_What the exercise asks_
Determine how many lines include the string "Python". Output that number only.

_Provided information_
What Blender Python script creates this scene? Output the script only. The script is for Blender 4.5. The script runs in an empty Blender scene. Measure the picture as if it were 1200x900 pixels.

* * *

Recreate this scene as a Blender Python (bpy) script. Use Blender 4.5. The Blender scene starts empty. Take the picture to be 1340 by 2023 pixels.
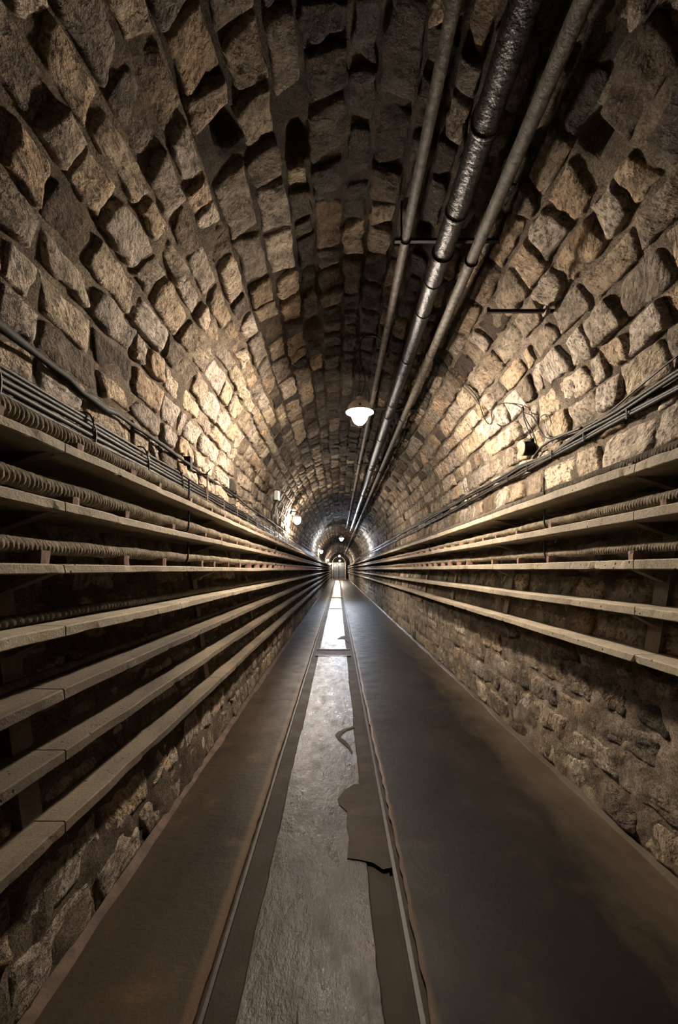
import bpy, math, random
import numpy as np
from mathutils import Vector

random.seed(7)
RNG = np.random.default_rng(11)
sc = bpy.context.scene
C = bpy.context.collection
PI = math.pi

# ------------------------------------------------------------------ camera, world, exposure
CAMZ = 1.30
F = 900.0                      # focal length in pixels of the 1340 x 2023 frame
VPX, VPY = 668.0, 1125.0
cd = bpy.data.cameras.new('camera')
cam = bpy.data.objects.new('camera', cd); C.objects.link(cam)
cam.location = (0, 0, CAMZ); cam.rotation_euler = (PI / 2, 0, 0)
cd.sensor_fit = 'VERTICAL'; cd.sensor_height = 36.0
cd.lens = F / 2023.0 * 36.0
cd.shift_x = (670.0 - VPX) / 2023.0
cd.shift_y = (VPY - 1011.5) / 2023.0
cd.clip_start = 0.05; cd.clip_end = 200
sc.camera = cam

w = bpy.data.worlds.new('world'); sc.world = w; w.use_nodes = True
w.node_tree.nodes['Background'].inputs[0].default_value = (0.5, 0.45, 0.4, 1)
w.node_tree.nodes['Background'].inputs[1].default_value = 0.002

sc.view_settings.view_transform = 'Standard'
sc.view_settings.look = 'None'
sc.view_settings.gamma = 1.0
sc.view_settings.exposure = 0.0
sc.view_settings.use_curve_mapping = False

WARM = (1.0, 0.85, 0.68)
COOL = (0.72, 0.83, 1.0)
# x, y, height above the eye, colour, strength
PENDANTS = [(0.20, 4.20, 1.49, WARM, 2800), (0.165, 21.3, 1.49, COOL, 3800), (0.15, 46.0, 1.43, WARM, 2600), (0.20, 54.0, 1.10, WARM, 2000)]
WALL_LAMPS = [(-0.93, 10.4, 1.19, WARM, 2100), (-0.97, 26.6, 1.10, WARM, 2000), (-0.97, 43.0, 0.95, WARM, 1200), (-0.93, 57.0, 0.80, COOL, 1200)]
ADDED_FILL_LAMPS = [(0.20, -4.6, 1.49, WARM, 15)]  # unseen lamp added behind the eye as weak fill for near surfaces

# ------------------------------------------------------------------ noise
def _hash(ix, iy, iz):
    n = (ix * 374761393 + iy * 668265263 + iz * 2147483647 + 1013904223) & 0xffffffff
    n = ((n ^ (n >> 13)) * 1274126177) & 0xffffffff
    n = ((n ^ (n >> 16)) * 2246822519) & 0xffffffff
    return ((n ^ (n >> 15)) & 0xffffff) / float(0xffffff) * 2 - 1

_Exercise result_
2